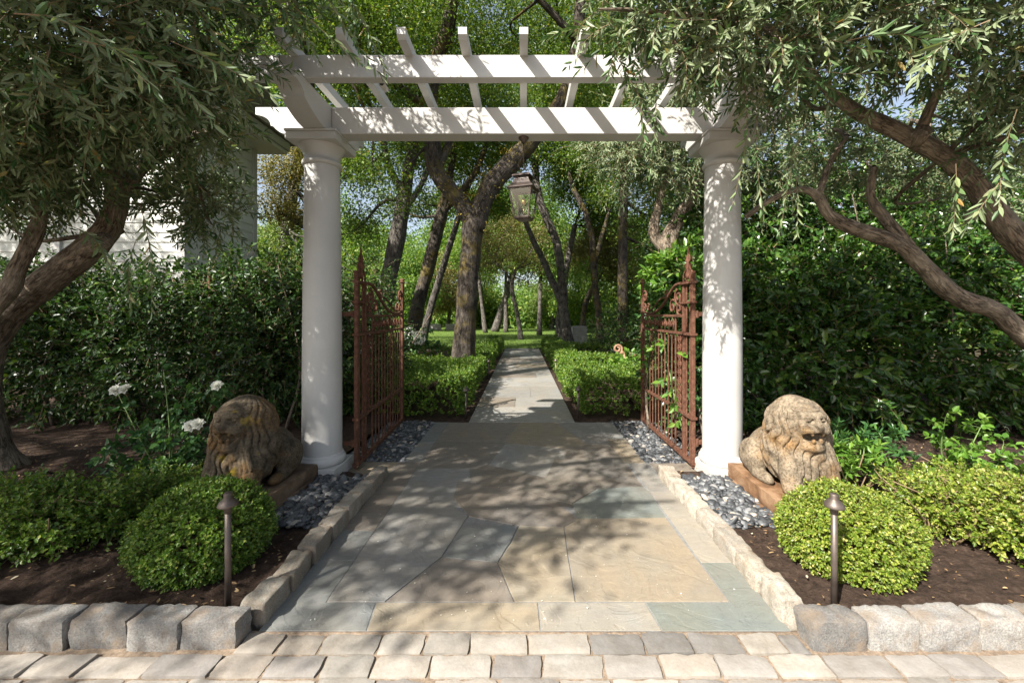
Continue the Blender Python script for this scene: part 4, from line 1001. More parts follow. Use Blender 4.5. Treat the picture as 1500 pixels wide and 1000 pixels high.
tube(mb, catmull([(1.6, 3.9, .0), (1.52, 3.9, .3), (1.5, 4.1, .7), (1.52, 4.4, 1.1)]), .008, 6, 1)
tag(mb.build('climbing_vine', [M['bright_leaf'], M['green_stem']]), 'bright green vine leaves poking through the bars of the sunny gate', 'vine')

# ---- clipped box
def box_ball(c, r, label, mat, seed):
    rg = R(seed); g = thing('boxwood_ball', label, 'boxwood ball', (c[0], c[1], .04), 'clipped boxwood balls')
    mb = MB(); n = 5200; d = rdir(rg, n); lump = 1 + .035 * vnoise(d, seed, 2.2) + .03 * vnoise(d, seed + 1, 5)
    u = np.where(rg.random(n) < .72, rg.uniform(.93, 1.01, n), rg.uniform(.68, .93, n))
    P = np.array(c) + d * np.array(r) * (u * lump)[:, None]; k = P[:, 2] > .05; P, d = P[k], d[k]; n = len(P)
    D = unit(d + rdir(rg, n) * .5 + [0, 0, .3])
    sprays(mb, P - D * .012, D, rg.uniform(.02, .045, n), 6, .0185, .0125, rg, .05, 'oval', 0, 1, .0009, 1.0, gap=.2, upb=.3)
    q_ = 45; d = rdir(rg, q_); d[:, 2] = np.abs(d[:, 2]); P = np.array(c) + d * np.array(r) * .97
    sprays(mb, P, unit(d + rdir(rg, q_) * .4 + [0, 0, .3]), rg.uniform(.03, .06, q_), 8, .019, .013, rg, .05, 'oval', 0, 1, .0011, 1.0, gap=.2, upb=.3)
    mb.build('foliage', [M[mat], M['twig']], g)
    mb = MB()
    for q in range(26):
        dd = unit(rg.normal(0, 1, 3)); dd[2] = abs(dd[2]) * .8; e = np.array([c[0], c[1], .12]) + dd * np.array(r) * .85
        Q = catmull([(c[0] + rg.normal(0, .03), c[1] + rg.normal(0, .03), .0), (np.array([c[0], c[1], .06]) + e) / 2, e], 4); tube(mb, Q, np.linspace(.01, .003, len(Q)), 5)
    mb.build('stems', M['twig'], g, True)
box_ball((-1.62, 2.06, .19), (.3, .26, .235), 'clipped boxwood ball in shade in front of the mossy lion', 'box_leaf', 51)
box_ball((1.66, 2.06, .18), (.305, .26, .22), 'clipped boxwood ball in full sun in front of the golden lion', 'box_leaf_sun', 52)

def low_box(label, blobs, seed, mat, n, leaf=(.026, .016)):
    rg = R(seed); c = np.mean([b[:2] for b in blobs], 0); g = thing('boxwood_bush', label, 'boxwood bush', (c[0], c[1], .04))
    mb = MB(); P, D = inblobs(blobs, n, rg, .35); k = P[:, 2] > .08; P, D = P[k], D[k]; n = len(P); P = P + D * (.025 * vnoise(P, seed, 9) + .02 * vnoise(P, seed + 3, 25))[:, None]
    D = unit(D + rdir(rg, n) * .7 + [0, 0, .5])
    sprays(mb, P - D * .03, D, rg.uniform(.04, .12, n), 8, leaf[0], leaf[1], rg, .05, 'oval', 0, 1, .0014, .95, gap=.2, upb=.3)
    mb.build('foliage', [M[mat], M['twig']], g)
    mb = MB()
    for q in range(5 * len(blobs)):
        b = blobs[rg.integers(len(blobs))]; x, y = b[0] + rg.normal(0, .09), b[1] + rg.normal(0, .06)
        Q = catmull([(x, y, .0), (x + rg.normal(0, .06), y + rg.normal(0, .05) - .03, .14), (x + rg.normal(0, .16), y + rg.normal(0, .12), b[2] + b[5] * .8)], 4); tube(mb, Q, np.linspace(.009, .003, len(Q)), 5)
    mb.build('stems', M['twig'], g, True)
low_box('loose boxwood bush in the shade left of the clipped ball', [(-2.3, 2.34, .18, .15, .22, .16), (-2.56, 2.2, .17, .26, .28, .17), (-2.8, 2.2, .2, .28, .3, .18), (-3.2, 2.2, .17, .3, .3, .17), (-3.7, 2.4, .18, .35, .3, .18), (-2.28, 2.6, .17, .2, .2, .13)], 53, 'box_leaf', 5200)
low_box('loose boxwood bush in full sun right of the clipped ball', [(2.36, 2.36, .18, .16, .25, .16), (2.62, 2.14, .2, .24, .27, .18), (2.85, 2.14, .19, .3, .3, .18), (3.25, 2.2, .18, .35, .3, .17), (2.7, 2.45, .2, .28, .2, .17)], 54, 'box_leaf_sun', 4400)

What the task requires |
Repeat the listing above exactly from its first line to the line containing "sunny gate', 'vine')", both included, and omit the pictures.

Solution for this exercise |
Continue the Blender Python script for this scene: part 4, from line 1001. More parts follow. Use Blender 4.5. Treat the picture as 1500 pixels wide and 1000 pixels high.
tube(mb, catmull([(1.6, 3.9, .0), (1.52, 3.9, .3), (1.5, 4.1, .7), (1.52, 4.4, 1.1)]), .008, 6, 1)
tag(mb.build('climbing_vine', [M['bright_leaf'], M['green_stem']]), 'bright green vine leaves poking through the bars of the sunny gate', 'vine')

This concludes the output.